As for the state of women’s safety in West Bengal, the National Crime Record Bureau’s report (2012) is unambiguous: in 2011-12, at 30,942 cases of crimes against women, the state, with 7.5 percent of the national population, accounted for 12.67 percent of such cases in India. The number of rape cases was 2,317. The rate of increase over the previous year was 31.9 percent.

In 2012-13, according to a recent NCRB report (June 11, 2013), West Bengal recorded 30,942 crime cases against, including 4,168 of kidnapping, 593 of dowry deaths and 19,865 cases of domestic cruelty. The number of rapes recorded was 2,046.

All fall down?

After Kamduni, Banerjee has lost the battle with her ‘axis of evil’ (the Left Front, the Congress, the BJP, the Maoists) – or at least her extraordinarily schmaltzy attempt to demonise it – and might even have cost herself the allegiance of heretofore loyal women in the state. On television news channels across the state, women’s recall of her offhand, pre-investigation dismissals of rape accusations seems to have hardened into a conviction of misogyny. She had dissed the Park Street rape victim on February 6, 2012, a day after the gangrape, turning off the state’s buddhijeebi (intellectuals) support faucet.

Kamduni’s women are on the warpath. And news has come in that women in the Murshidabad countryside and in Barddhaman are demanding that heads roll in government after three women were raped there.

Kamduni, to Mamata’s discomfiture, has energised both semi-active and even half-dead organisations and movements. The Students’ Federation of India and Democratic Youth Federation of India rallied together a day after Banerjee’s visit to Kamduni. The Patanjali Yoga Samiti, which comprises followers of Baba Ramdev, held a candlelight vigil, a counterpoint to a post-Kamduni shot in the arm of sorts of the West Bengal chapter of the BJP. (Kamduni is a Hindu-only village, and organisations such as the Hindu Samhati have got into the epistolary act, shooting off letters of protest to the governor. In fact, Hindu Samhati activists clashed with the police in Barasat, and the Akhil Bharatiya Vidyarthi Parishad held a rally.)
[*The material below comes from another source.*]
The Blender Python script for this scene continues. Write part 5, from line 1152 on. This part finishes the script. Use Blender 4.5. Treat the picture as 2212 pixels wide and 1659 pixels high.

The All-India Democratic Students’ Organisation is back on its feet; so is the Association for Protection of Democratic Rights; the West Bengal College and University Teachers’ Association, the Nari Nirjatan Pratirodh Mancha and Maitree have gained larger leads than the ‘civil society’ that helped in no small way to bring Banerjee to power and that she now detests.

Kamduni even found a very unlikely ally in a Trinamool rebel unafraid of speaking her mind – MLA Shikha Mitra, who criticised Banerjee’s intolerance and supported the barely-above-poverty-line Kamduni women who Banerjee had vilified as “Maoists and CPM”.

Mitra, wife of Trinamool MP Somen Mitra, said, “The chief minister is in a better position to say who those women were. To me they never looked like Maoists but ordinary village housewives. I salute the villagers who are protesting against the atrocities on women ... In my opinion any person sitting in her (chief minister’s) chair should be more responsible. There is nothing wrong in making mistakes. We all do that. But one should have the patience of listening to people and hearing criticism ... I am happy that villagers, women and intellectuals have now taken to the streets in protest.”

None of this would have been imaginable even days before the Kamduni incident.